PROBLEM DESCRIPTION ▸ What lies from the line containing "Write part 2" through the line containing "return merge(parts), stem"? Print exactly those lines, with both ends, and no others.

Lines of data:

....

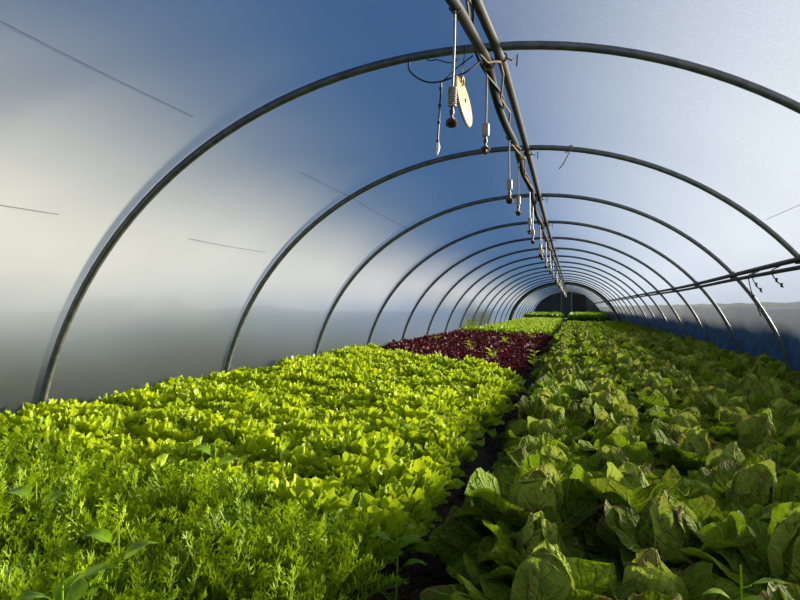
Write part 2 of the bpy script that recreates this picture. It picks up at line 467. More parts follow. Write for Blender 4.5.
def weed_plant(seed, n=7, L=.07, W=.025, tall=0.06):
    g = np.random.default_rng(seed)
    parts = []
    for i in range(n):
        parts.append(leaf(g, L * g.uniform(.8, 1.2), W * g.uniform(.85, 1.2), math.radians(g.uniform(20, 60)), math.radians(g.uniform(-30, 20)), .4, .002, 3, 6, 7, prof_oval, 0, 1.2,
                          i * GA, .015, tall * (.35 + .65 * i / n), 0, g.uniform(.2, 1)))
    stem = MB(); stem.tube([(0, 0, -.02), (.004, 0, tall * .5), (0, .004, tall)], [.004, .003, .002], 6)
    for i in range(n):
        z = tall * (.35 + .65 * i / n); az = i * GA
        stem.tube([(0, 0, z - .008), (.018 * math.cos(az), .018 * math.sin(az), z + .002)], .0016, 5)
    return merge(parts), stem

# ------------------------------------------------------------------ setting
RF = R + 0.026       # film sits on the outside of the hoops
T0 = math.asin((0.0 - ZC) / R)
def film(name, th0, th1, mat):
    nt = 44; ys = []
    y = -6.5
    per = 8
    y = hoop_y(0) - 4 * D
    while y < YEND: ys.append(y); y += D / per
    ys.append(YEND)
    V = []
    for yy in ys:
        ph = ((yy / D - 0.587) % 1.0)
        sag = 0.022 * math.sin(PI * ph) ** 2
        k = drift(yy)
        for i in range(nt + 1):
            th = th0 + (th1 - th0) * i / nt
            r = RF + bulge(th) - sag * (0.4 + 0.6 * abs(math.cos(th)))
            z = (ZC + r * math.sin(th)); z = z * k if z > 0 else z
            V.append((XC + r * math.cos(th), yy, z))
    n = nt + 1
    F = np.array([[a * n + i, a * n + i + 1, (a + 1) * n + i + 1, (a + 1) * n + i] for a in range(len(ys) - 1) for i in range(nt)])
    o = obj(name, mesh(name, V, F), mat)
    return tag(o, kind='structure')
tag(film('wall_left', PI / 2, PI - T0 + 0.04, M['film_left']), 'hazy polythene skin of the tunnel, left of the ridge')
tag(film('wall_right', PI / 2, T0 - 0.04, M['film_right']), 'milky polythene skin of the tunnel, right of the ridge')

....

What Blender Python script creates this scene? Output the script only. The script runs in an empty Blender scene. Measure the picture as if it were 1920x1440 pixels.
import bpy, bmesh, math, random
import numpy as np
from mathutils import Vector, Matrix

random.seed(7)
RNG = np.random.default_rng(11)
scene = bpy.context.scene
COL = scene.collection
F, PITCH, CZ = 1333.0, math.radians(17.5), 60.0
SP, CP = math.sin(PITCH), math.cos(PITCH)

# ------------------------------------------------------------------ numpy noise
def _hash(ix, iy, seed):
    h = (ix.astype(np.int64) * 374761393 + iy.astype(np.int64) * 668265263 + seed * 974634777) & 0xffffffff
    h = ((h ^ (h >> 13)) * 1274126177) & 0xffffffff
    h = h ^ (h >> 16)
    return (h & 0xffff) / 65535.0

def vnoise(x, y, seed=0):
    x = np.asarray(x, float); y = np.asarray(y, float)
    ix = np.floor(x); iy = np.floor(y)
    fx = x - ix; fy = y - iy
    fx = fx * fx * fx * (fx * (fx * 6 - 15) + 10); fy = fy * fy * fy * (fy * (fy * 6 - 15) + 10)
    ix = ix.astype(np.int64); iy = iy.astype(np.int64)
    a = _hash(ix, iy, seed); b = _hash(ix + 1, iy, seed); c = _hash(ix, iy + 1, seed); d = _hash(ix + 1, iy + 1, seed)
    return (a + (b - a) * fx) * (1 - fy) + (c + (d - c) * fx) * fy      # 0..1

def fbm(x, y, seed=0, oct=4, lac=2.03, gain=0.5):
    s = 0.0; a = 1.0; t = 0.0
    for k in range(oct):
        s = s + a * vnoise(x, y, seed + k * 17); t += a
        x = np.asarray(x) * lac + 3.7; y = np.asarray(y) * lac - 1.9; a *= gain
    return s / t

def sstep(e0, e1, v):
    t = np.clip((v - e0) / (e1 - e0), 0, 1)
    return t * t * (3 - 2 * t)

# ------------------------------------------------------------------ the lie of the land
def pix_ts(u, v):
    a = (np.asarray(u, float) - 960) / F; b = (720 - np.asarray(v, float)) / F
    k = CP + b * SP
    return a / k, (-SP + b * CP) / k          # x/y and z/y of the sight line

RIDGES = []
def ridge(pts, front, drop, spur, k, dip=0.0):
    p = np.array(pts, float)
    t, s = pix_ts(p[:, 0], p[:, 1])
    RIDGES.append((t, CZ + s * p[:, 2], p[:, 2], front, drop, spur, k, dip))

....

WORKED ANSWER ▸
Write part 2 of the bpy script that recreates this picture. It picks up at line 467. More parts follow. Write for Blender 4.5.
def weed_plant(seed, n=7, L=.07, W=.025, tall=0.06):
    g = np.random.default_rng(seed)
    parts = []
    for i in range(n):
        parts.append(leaf(g, L * g.uniform(.8, 1.2), W * g.uniform(.85, 1.2), math.radians(g.uniform(20, 60)), math.radians(g.uniform(-30, 20)), .4, .002, 3, 6, 7, prof_oval, 0, 1.2,
                          i * GA, .015, tall * (.35 + .65 * i / n), 0, g.uniform(.2, 1)))
    stem = MB(); stem.tube([(0, 0, -.02), (.004, 0, tall * .5), (0, .004, tall)], [.004, .003, .002], 6)
    for i in range(n):
        z = tall * (.35 + .65 * i / n); az = i * GA
        stem.tube([(0, 0, z - .008), (.018 * math.cos(az), .018 * math.sin(az), z + .002)], .0016, 5)
    return merge(parts), stem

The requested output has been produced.